Las escenas sexuales de El consentimiento planteaban un importante desafío, porque pasar del libro a la pantalla implica visualizar lo aberrante. En las escenas del inicio de la relación se opta por una elegancia elíptica -acaso justificada por ser el momento de la seducción-, que por momentos bordea la estética del hoy denostado David Hamilton (el fotógrafo y cineasta británico célebre por sus nínfulas de Bilitis, que se suicidó con noventa años en París, cuando empezaron a lloverle acusaciones de abusos a menores). Con todo, nadie podrá acusar a Vanessa Fihlo de male gaze (término acuñado por la teórica feminista Laura Mulvey, que pretende designar la cosificación de la mujer por la mirada masculina). Los sucesivos encuentros posteriores, sin regodearse en lo escabroso, resultan notablemente más crudos.

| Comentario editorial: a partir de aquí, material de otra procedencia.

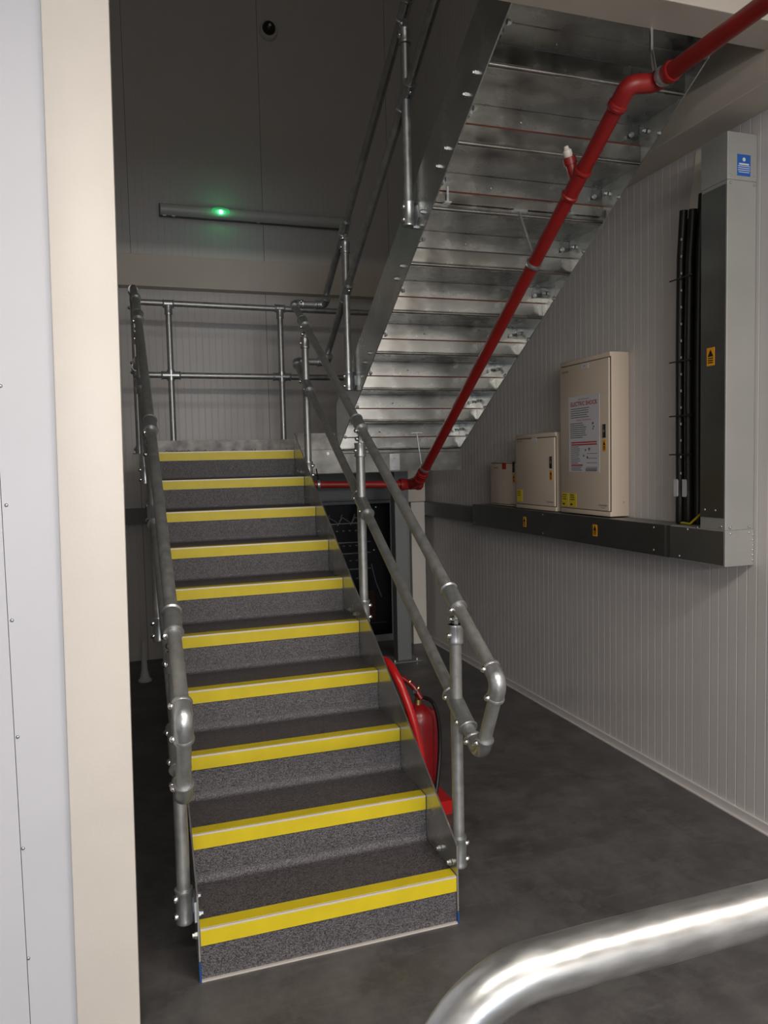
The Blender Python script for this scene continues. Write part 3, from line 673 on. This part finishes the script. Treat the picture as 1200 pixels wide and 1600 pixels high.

La película desarrolla de forma convincente la historia de seducción y abandono, las artes manipuladoras del depredador y las inseguridades de la niña. Evita truculencias y excesos sentimentales, pero también pudorosas elipsis. El texto de Springora fue valioso porque daba voz a la víctima. La musa, el objeto del deseo, desvelaba en primera persona su condición de agredida y las secuelas emocionales que arrastrará de por vida. El consentimiento acaba con Vanessa ya adulta, convertida en editora, que decide empezar a escribir su memoria-denuncia. Lo hace con el empeño de “atrapar al monstruo en su propia trampa: un libro”.